*Work to be completed*
All pictures are to be skipped; retype only the lines from the top of the entries through the line with "col = scene.collection", both included.

Scenes as source code:
━━━

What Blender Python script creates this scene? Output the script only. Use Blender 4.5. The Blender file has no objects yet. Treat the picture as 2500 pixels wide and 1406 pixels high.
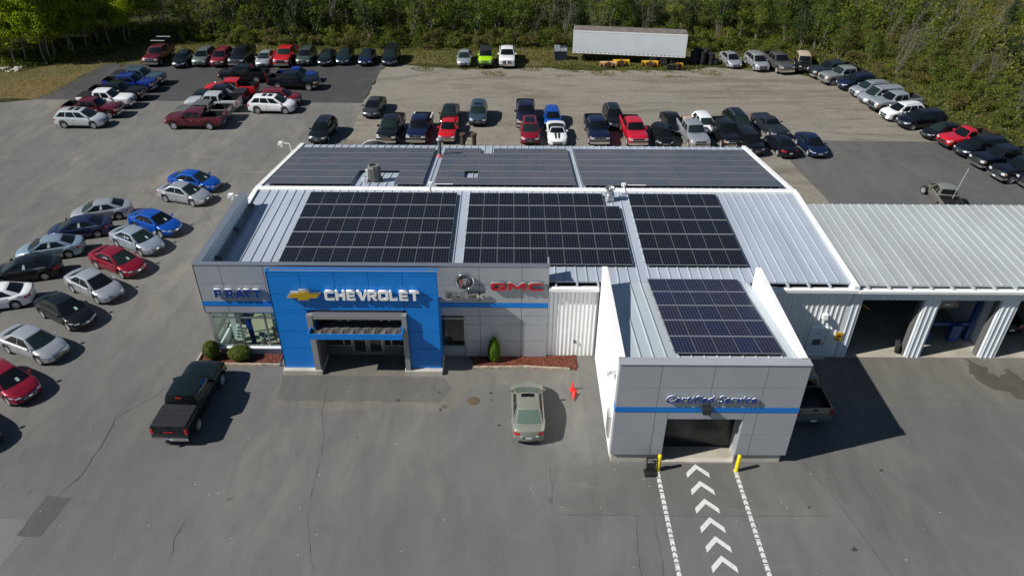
import bpy, math, random
import numpy as np
from mathutils import Vector, Matrix
R = math.radians
PI = math.pi
scene = bpy.context.scene
col = scene.collection

# ------------------------------------------------------------------ camera
def cam_axes(pitch, yaw, roll):
    p, y, r = R(pitch), R(yaw), R(roll)
    rt = Vector((1, 0, 0)); up = Vector((0, math.sin(p), math.cos(p))); fw = Vector((0, math.cos(p), -math.sin(p)))
    m = Matrix.Rotation(-y, 3, 'Z')
    rt, up, fw = m @ rt, m @ up, m @ fw
    # roll of the picture about its centre
    rt2 = rt * math.cos(r) + up * math.sin(r)
    up2 = up * math.cos(r) - rt * math.sin(r)
    return rt2, up2, fw
cd = bpy.data.cameras.new('camera'); cam = bpy.data.objects.new('camera', cd); col.objects.link(cam)
cd.sensor_fit = 'HORIZONTAL'; cd.sensor_width = 36.0; cd.lens = 1799.286 / 2500 * 36
cd.clip_start = 0.5; cd.clip_end = 3000
rt, up, fw = cam_axes(33.863, 0.123, 0.402)
m = Matrix((rt, up, -fw)).transposed().to_4x4(); m.translation = Vector((0, 0, 28.8))
cam.matrix_world = m
scene.camera = cam

# ------------------------------------------------------------------ light
SUN_DIR = Vector((-7.3, -2.15, 6.6)).normalized()          # towards the sun
elev = math.asin(SUN_DIR.z); az = math.atan2(SUN_DIR.x, SUN_DIR.y)
world = bpy.data.worlds.new('World'); scene.world = world; world.use_nodes = True
nt = world.node_tree; nt.nodes.clear()
sky = nt.nodes.new('ShaderNodeTexSky'); sky.sky_type = 'NISHITA'; sky.sun_disc = False
sky.sun_elevation = elev; sky.sun_rotation = az; sky.air_density = 1.0; sky.dust_density = 0.25; sky.ozone_density = 3.0
bgn = nt.nodes.new('ShaderNodeBackground'); bgn.inputs[1].default_value = 0.05
wo = nt.nodes.new('ShaderNodeOutputWorld')
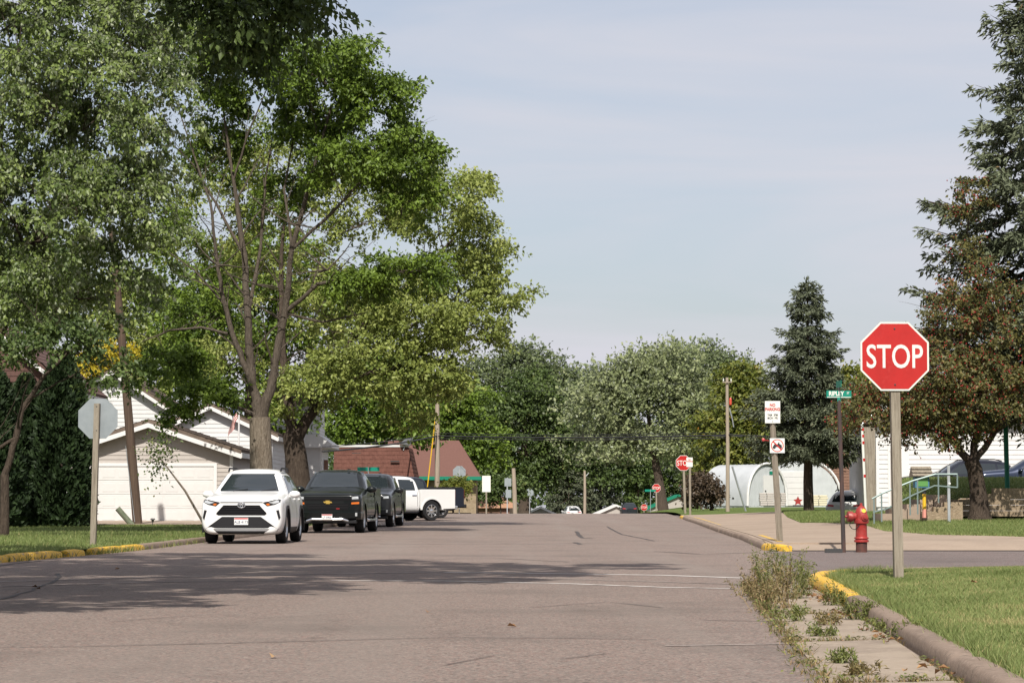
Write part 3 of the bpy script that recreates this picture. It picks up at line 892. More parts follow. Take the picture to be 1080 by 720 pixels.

━━━

*Response*
What Blender Python script creates this scene? Output the script only. Use Blender 4.5. The Blender file has no objects yet. Treat the picture as 2500 pixels wide and 1406 pixels high.
import bpy, math, random
import numpy as np
from mathutils import Vector, Matrix
R = math.radians
PI = math.pi
scene = bpy.context.scene
col = scene.collection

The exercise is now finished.